Stein (2002) 104 Cal.App.4th 156, 167.) Courts apply “an objective standard
in making its inquiry concerning the attorney's or party's allegedly
sanctionable behavior in connection with a motion for sanctions brought under
section 128.7. [Citations.]” (Optimal Markets, Inc. v. Salant (2013) 221
Cal.App.4th 912, 921.) Unlike sanctions under section 128.5 that requires a
finding of subjective bad faith, “section 128.7 imposes a lower threshold for
sanctions ... that the conduct [merely] be ‘objectively unreasonable.’ ” (Guillemin
v. Stein (2002) 104 Cal.App.4th 156, 167.)
Here, Plaintiff
brought his motion to tax costs pursuant to California Rules of Court 3.7000. In
response to this motion, on April 17, 2023, Defendant’s counsel emailed Plaintiff
that this motion to tax costs was untimely and that Plaintiff’s reliance on
California Rules of Court 3.7000 was improper for Defendant’s post-judgement
memorandum of costs. (Mickelson Decl., ¶ 4.)
Defendant re-sent
this email on April 28, 2023 using an email service that confirmed the email
had been received and opened. (Mickelson Decl., ¶ 4.) Plaintiff never responded
to these emails. (Mickelson Decl., ¶ 4.)
On June 22
and June 23, Defendant again sent emails asking Plaintiff to withdraw the
motion and warning that Defendant would seek sanctions if Plaintiff did not
comply. (Mickelson Decl., ¶ 4.) On June 27, 2023, Defendant emailed Plaintiff a
copy of the motion for sanctions. (Mickelson Decl., ¶ 5.)
As noted in
the Court’s analysis on the motion to tax costs, Defendant’s legal argument on
the timeliness of the motion to tax costs is well-taken. The applicable law on
the timeliness of post-judgment motions to tax costs is unambiguous. Further,
the timing calculation from the date of the service of the memorandum of costs was
equally obvious. Additionally, Defendant’s repeated efforts to clarify the law for
Plaintiff and repeated requests for Plaintiff to withdraw his untimely motion
support finding Plaintiff’s motion to tax costs was legally frivolous.
The evidence
also suggests that Plaintiff’s conduct was done in bad faith. Plaintiff did not
submit a reply to Defendant’s opposition to the motion to tax costs and did not
file an opposition to the motion for sanctions; both omissions indicate that
Plaintiff knew his legal position was indefensible. Lastly, Defendant also
submits evidence suggesting that this more-than-decade-long litigation had
become both contentious and personal; in an email obtained in discovery in a
related matter proceeding in Orange County Probate
Court, Plaintiff described Defendant as his “enemy.” (Mickelson Decl., ¶ 3, Ex.
2.)
For
the foregoing reasons, Defendant is entitled to sanctions pursuant to Code of
Civil Procedure section 128.7 against Plaintiff for persisting in a motion that
was objectively unreasonable and legally frivolous.

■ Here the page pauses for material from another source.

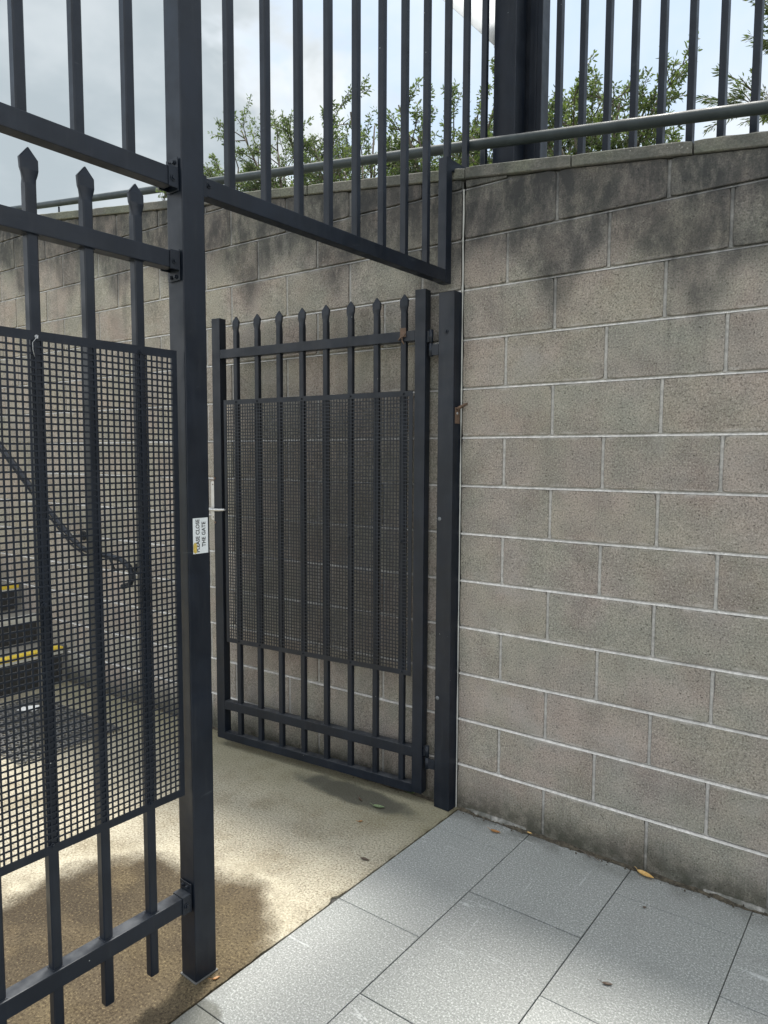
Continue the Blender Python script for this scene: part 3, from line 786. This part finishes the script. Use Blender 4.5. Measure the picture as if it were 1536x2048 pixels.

Defendant requests sanctions in the amount of $2,000.
This amount includes the attorney fees incurred in opposing the motion to tax
costs and in bringing the motion for sanctions ($1,137.50),
plus an additional amount to deter Plaintiff from further abuses ($862.50).
Section 128.7, subdivision (d) provides: “A sanction
imposed for violation of subdivision (b) shall be limited to what is sufficient
to deter repetition of this conduct or comparable conduct by others similarly
situated.” Further, attorney fees and expenses “incurred as a direct result of
the violation” may be awarded. (Code Civ. Proc. § 128.7, subd. (d).)
The amount Defendant requested to deter future abuses
is not excessive and the amount requested in attorney’s fees were fees incurred
as a direct result of Plaintiff’s frivolous motion to tax costs. The
sanction amount requested is proper.
Conclusion
The motion
for sanctions pursuant Code of Civil Procedure 128.7 is granted in the amount
of $2,000.[2] Plaintiff Flint is ordered to pay $2,000 to Defendant’s
attorney on or before September 20, 2023.
[1] Court records and
the proof of service indicate that the Memorandum of Costs was filed and served
on March 22, 2023.
[2] Based on this
ruling, the Court need not address whether sanctions are also appropriate under
Code of Civil Procedure section 128.5.